* START *
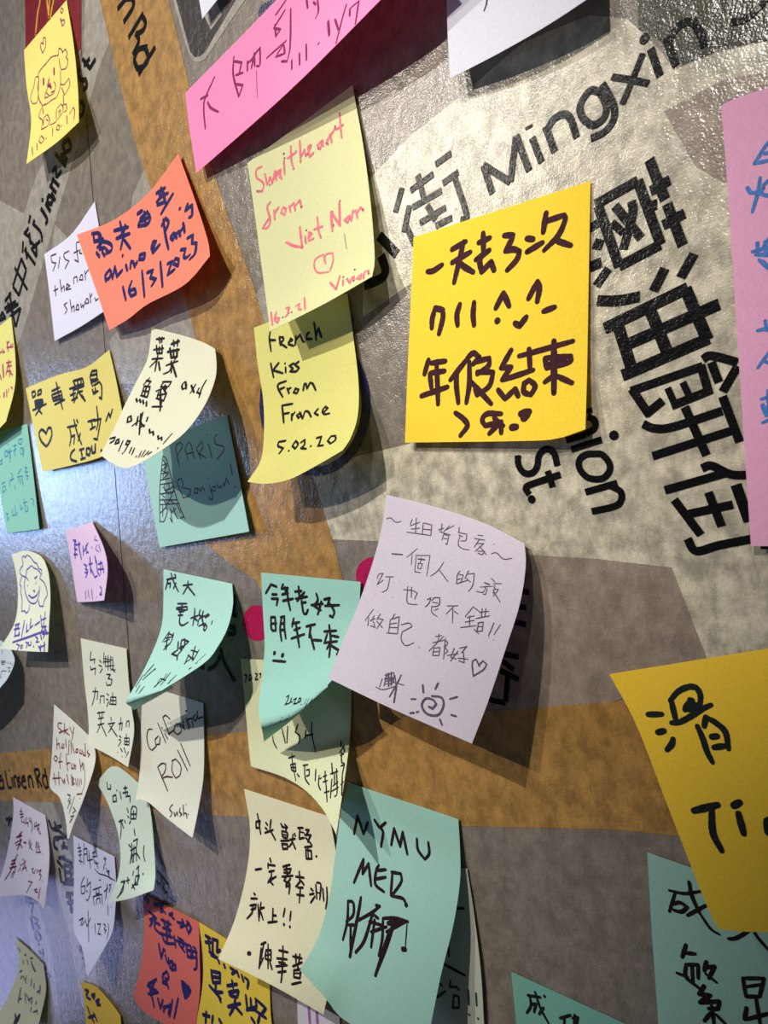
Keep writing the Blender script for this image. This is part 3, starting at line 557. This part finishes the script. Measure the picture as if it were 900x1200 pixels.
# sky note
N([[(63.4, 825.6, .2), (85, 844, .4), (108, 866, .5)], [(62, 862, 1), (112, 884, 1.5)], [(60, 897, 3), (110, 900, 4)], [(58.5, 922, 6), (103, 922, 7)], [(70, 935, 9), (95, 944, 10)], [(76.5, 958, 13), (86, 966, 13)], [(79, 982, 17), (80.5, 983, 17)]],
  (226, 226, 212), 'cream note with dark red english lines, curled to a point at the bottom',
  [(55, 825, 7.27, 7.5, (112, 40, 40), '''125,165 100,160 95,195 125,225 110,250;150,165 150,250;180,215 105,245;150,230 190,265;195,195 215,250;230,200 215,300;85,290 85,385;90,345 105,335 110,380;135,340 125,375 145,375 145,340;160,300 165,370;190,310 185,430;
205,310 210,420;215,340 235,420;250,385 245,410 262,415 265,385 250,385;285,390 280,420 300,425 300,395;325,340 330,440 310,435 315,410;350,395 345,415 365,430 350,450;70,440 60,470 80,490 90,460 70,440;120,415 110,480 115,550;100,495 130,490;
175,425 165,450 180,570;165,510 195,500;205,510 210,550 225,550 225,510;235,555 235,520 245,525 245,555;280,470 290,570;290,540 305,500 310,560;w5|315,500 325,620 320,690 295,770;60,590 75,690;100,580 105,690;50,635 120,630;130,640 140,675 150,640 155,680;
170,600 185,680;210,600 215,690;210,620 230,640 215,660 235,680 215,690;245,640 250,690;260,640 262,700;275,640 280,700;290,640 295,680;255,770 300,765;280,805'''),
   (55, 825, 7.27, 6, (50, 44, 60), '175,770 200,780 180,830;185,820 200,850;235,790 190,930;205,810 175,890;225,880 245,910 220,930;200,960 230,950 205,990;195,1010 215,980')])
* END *
# [Aim of the task]
Transcribe the listing in full and omit the pictures.

# [Result of the exercise]
Keep writing the Blender script for this image. This is part 3, starting at line 557. This part finishes the script. Measure the picture as if it were 900x1200 pixels.
# sky note
N([[(63.4, 825.6, .2), (85, 844, .4), (108, 866, .5)], [(62, 862, 1), (112, 884, 1.5)], [(60, 897, 3), (110, 900, 4)], [(58.5, 922, 6), (103, 922, 7)], [(70, 935, 9), (95, 944, 10)], [(76.5, 958, 13), (86, 966, 13)], [(79, 982, 17), (80.5, 983, 17)]],
  (226, 226, 212), 'cream note with dark red english lines, curled to a point at the bottom',
  [(55, 825, 7.27, 7.5, (112, 40, 40), '''125,165 100,160 95,195 125,225 110,250;150,165 150,250;180,215 105,245;150,230 190,265;195,195 215,250;230,200 215,300;85,290 85,385;90,345 105,335 110,380;135,340 125,375 145,375 145,340;160,300 165,370;190,310 185,430;
205,310 210,420;215,340 235,420;250,385 245,410 262,415 265,385 250,385;285,390 280,420 300,425 300,395;325,340 330,440 310,435 315,410;350,395 345,415 365,430 350,450;70,440 60,470 80,490 90,460 70,440;120,415 110,480 115,550;100,495 130,490;
175,425 165,450 180,570;165,510 195,500;205,510 210,550 225,550 225,510;235,555 235,520 245,525 245,555;280,470 290,570;290,540 305,500 310,560;w5|315,500 325,620 320,690 295,770;60,590 75,690;100,580 105,690;50,635 120,630;130,640 140,675 150,640 155,680;
170,600 185,680;210,600 215,690;210,620 230,640 215,660 235,680 215,690;245,640 250,690;260,640 262,700;275,640 280,700;290,640 295,680;255,770 300,765;280,805'''),
   (55, 825, 7.27, 6, (50, 44, 60), '175,770 200,780 180,830;185,820 200,850;235,790 190,930;205,810 175,890;225,880 245,910 220,930;200,960 230,950 205,990;195,1010 215,980')])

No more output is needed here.